Le A 47 gothique du Coq du Loch est à peine reconnaissable même s’il est historiquement correct. Qui a bien pu donner à Jean-Clet Kerninon cette idée de lettre si difficile à reproduire ?
Entre 1914 et 1918, obligation a été faite de doubler la taille des caractères pour plus de lisibilité.
Sur une photo de 1925, on constate qu’un U a été rajouté grossièrement à côté du A. Pendant 50 ans les quartiers d’Audierne et d’Auray ont eu la même initiale. Même si Auray ornementait son A en l’étalant (spreading style), la différence n’était pas flagrante et pour les différencier, un U ou un Y a été ajouté, selon le quartier. Comme les marins n’avaient pas l’intention de refaire entièrement leur immatriculation, faute de place, la 2e lettre s’est retrouvée placée en exposant entre l’initiale et le chiffre.
Ventes et reventes peuvent se lire sur les coques où les immatriculations se superposent. Par exemple, on lit bien GV 4148 sous le A 947. En fait, on voit un Q sous le G. En 8 ans, ce bateau est passé de Q 4148 à G 4148 puis A 947 et même AU 947. La nouvelle immatriculation a astucieusement réutilisé le 4. Ces récupérations propageaient les styles et les formes qui se sont mis à voyager.
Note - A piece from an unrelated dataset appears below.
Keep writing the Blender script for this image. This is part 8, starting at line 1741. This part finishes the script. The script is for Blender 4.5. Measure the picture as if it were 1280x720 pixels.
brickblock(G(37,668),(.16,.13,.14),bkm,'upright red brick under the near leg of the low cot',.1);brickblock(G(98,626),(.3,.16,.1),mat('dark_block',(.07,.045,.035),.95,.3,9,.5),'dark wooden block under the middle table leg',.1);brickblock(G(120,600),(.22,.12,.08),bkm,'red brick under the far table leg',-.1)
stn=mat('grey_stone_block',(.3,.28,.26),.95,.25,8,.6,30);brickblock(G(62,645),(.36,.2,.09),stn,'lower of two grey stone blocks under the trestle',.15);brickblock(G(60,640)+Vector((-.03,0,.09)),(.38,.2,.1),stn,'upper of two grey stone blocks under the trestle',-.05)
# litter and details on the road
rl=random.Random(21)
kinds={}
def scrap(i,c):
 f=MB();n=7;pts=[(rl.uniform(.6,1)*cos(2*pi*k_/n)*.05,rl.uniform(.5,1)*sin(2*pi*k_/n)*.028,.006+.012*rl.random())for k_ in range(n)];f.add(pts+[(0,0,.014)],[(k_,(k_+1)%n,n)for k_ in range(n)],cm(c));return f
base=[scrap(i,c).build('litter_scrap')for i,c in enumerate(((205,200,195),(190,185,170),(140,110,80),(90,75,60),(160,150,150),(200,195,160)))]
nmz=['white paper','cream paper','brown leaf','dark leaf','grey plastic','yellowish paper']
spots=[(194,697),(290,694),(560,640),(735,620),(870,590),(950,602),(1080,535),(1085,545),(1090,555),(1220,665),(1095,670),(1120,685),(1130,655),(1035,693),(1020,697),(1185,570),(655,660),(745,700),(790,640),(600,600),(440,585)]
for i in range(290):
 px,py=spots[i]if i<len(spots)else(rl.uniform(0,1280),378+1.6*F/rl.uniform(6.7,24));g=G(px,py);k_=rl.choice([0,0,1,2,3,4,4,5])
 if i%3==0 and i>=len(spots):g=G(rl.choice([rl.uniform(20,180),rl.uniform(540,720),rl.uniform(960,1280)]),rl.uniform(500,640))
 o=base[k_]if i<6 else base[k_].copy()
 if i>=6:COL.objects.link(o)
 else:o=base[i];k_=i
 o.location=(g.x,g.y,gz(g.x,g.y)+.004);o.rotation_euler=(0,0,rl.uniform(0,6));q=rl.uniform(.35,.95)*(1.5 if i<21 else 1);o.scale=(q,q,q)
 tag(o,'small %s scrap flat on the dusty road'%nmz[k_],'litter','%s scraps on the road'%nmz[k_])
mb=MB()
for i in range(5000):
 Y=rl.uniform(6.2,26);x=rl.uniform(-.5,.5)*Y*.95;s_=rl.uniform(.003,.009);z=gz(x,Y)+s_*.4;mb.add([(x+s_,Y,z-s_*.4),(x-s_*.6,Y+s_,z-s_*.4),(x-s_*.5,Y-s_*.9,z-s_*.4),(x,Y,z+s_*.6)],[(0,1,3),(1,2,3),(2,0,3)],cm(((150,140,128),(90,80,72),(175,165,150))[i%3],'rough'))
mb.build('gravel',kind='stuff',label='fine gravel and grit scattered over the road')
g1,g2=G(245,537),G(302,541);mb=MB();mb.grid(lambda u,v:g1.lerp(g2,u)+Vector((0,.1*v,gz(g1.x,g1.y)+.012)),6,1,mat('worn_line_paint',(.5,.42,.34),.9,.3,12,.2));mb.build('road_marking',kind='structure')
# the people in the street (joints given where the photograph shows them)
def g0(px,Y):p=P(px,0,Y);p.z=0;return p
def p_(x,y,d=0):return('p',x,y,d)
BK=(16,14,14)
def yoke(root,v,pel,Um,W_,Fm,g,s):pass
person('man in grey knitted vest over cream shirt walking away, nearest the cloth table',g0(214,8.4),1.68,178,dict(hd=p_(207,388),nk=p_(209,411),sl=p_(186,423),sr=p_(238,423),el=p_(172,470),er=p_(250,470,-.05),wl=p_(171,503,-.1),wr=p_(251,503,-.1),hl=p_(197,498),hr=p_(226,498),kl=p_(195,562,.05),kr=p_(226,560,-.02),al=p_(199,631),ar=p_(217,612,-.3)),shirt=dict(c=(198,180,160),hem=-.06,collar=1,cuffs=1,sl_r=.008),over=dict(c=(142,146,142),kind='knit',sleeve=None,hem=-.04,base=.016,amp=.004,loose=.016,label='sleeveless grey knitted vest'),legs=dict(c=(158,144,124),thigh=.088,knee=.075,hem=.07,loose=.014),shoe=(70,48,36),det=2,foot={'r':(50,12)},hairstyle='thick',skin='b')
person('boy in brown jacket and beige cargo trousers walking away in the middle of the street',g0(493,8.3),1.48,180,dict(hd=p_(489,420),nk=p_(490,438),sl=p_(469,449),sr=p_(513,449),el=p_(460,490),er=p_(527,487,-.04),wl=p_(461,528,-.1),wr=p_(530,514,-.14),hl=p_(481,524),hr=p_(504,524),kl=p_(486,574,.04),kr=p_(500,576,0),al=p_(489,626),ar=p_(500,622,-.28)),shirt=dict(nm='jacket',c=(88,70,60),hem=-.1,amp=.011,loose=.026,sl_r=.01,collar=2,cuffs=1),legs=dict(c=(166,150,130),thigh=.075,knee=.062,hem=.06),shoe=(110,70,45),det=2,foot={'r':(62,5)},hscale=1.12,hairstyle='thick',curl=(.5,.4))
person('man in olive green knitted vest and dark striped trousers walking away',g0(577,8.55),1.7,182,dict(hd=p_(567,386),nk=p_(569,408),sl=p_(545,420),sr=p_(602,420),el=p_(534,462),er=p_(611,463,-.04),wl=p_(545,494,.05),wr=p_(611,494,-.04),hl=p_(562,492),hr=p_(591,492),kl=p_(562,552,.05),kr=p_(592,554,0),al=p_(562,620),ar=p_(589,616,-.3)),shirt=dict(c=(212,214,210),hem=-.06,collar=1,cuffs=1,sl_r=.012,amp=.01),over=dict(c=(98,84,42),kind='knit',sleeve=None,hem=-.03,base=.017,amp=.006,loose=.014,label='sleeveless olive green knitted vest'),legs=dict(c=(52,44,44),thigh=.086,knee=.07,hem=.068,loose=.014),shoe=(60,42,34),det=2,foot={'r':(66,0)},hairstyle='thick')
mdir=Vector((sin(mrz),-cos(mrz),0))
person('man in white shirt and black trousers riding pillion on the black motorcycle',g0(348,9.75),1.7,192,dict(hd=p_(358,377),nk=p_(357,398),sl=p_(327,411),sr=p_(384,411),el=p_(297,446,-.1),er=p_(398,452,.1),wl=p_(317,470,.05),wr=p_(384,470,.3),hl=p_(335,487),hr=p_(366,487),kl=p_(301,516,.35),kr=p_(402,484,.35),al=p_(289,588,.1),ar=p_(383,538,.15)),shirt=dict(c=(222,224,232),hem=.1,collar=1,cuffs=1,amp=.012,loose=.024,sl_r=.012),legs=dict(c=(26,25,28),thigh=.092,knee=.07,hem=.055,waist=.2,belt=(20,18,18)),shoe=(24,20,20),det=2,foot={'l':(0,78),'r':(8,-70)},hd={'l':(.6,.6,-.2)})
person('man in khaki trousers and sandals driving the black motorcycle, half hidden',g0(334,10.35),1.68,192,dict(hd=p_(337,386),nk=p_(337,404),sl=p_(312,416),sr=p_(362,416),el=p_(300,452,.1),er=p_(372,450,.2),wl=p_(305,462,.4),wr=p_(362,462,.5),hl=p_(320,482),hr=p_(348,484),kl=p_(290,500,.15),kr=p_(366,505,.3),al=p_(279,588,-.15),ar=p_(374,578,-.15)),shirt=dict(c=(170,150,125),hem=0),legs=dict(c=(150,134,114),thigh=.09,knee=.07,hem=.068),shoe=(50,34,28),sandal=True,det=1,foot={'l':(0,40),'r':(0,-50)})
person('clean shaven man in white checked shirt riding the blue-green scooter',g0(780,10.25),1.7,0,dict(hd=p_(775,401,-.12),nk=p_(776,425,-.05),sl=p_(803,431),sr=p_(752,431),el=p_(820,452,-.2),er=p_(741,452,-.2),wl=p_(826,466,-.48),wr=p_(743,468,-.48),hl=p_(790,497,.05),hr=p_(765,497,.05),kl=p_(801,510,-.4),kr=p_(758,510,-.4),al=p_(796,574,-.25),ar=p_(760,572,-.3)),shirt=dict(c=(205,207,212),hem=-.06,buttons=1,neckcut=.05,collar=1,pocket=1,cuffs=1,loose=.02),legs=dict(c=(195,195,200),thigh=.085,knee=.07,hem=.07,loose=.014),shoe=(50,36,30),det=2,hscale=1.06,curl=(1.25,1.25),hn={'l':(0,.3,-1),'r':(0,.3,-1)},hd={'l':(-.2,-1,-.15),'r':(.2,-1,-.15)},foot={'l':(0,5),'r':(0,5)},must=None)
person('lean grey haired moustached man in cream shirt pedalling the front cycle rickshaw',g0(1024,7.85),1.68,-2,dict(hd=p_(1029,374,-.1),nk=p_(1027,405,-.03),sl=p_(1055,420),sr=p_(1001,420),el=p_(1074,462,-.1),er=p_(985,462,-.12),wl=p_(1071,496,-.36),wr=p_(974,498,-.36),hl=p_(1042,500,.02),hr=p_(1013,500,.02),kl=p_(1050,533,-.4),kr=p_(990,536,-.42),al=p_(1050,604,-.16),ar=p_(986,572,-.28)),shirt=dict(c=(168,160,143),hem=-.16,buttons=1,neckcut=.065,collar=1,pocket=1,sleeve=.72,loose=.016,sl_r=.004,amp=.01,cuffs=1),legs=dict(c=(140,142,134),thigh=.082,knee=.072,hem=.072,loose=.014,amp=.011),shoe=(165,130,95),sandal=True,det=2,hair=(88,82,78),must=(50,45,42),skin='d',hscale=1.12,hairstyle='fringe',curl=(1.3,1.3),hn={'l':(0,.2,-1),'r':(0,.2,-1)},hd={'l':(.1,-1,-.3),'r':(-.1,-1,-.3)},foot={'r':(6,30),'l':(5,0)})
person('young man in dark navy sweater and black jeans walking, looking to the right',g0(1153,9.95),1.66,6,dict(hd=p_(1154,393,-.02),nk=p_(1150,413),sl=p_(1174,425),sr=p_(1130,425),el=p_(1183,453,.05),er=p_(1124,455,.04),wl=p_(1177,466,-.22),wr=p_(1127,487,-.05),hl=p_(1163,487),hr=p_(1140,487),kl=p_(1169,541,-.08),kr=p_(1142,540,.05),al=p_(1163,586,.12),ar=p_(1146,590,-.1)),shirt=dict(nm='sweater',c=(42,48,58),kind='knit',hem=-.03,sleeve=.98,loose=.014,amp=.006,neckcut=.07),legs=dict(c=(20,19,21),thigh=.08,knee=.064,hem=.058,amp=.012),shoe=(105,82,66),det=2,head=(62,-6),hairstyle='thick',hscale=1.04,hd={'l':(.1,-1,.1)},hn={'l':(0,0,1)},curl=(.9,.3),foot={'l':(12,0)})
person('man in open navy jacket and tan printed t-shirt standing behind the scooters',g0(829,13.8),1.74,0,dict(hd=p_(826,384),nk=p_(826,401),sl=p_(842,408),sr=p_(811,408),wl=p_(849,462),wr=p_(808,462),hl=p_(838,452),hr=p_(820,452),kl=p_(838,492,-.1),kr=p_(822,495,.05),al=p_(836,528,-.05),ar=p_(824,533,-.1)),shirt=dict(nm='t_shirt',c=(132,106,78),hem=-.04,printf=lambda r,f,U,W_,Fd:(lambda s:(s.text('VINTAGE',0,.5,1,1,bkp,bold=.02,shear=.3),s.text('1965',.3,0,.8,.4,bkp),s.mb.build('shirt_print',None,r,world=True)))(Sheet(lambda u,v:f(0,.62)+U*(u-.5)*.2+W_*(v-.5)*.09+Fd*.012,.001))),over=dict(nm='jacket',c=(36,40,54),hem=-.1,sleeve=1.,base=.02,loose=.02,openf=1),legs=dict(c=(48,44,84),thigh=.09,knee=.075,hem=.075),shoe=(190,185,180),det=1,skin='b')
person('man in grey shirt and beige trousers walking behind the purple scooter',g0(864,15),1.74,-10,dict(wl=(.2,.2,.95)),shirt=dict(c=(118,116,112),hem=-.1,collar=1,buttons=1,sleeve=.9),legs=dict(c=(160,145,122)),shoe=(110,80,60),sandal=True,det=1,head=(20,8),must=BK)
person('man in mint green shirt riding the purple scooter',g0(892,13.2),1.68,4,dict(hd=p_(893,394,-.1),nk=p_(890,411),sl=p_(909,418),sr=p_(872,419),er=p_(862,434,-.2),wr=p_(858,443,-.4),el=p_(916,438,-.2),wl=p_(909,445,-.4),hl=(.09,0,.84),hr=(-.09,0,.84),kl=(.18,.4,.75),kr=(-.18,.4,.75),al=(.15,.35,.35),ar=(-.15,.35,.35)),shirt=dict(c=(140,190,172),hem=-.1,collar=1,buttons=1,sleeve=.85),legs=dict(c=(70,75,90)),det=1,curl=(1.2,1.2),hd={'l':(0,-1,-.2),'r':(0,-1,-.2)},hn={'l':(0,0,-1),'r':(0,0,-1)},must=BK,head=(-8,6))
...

Les espars et tout ce qui pouvait passer à l’eau devaient être également gravés.
Pourquoi le gothique ?
Le gothique n’est pas un caractère germanique. Le titre du journal Le Petit Brestois est écrit en lettres gothiques mais on le trouve rarement sur les affiches publicitaires. On trouve quelques rares cas d’initiales gothiques à Camaret, Lorient ou Douarnenez (avec quelques variantes).
Une origine religieuse ?
Non, il y a peu de gothique dans les ouvrages religieux que pouvaient posséder les pêcheurs (si toutefois ils en avaient les moyens), pas plus que sur les feuilles volantes des cantiques vendues lors des pardons.
Une origine laïque ?
Le marché de l’édition inondait les écoles de cahiers d’écriture où les 3 modèles à imiter étaient la ronde, la bâtarde et la gothique !
Une origine pratique ?
Les entreprises parisiennes vendaient des pochoirs pour les livres de comptes qui permettaient d’écrire « Avoir » et « Doit » en belles lettres gothiques et dans plusieurs tailles.
Enquête logotypique
Ce A gothique est devenu un signe fédérateur, à commencer par le A des livres Ar Vag créé par Henry Kérisit. Il l’a trouvé sur un bout de bordé marqué Au 2 qu’il a arraché à l’Émeraude des mers Au 2309 lorsqu’il est venu faire le relevé du cimetière de bateaux de Locquéran en 1970. Il figure maintenant également sur le logo du Musée Maritime du Cap Sizun ainsi que sur l’emblème de la ville d’Audierne.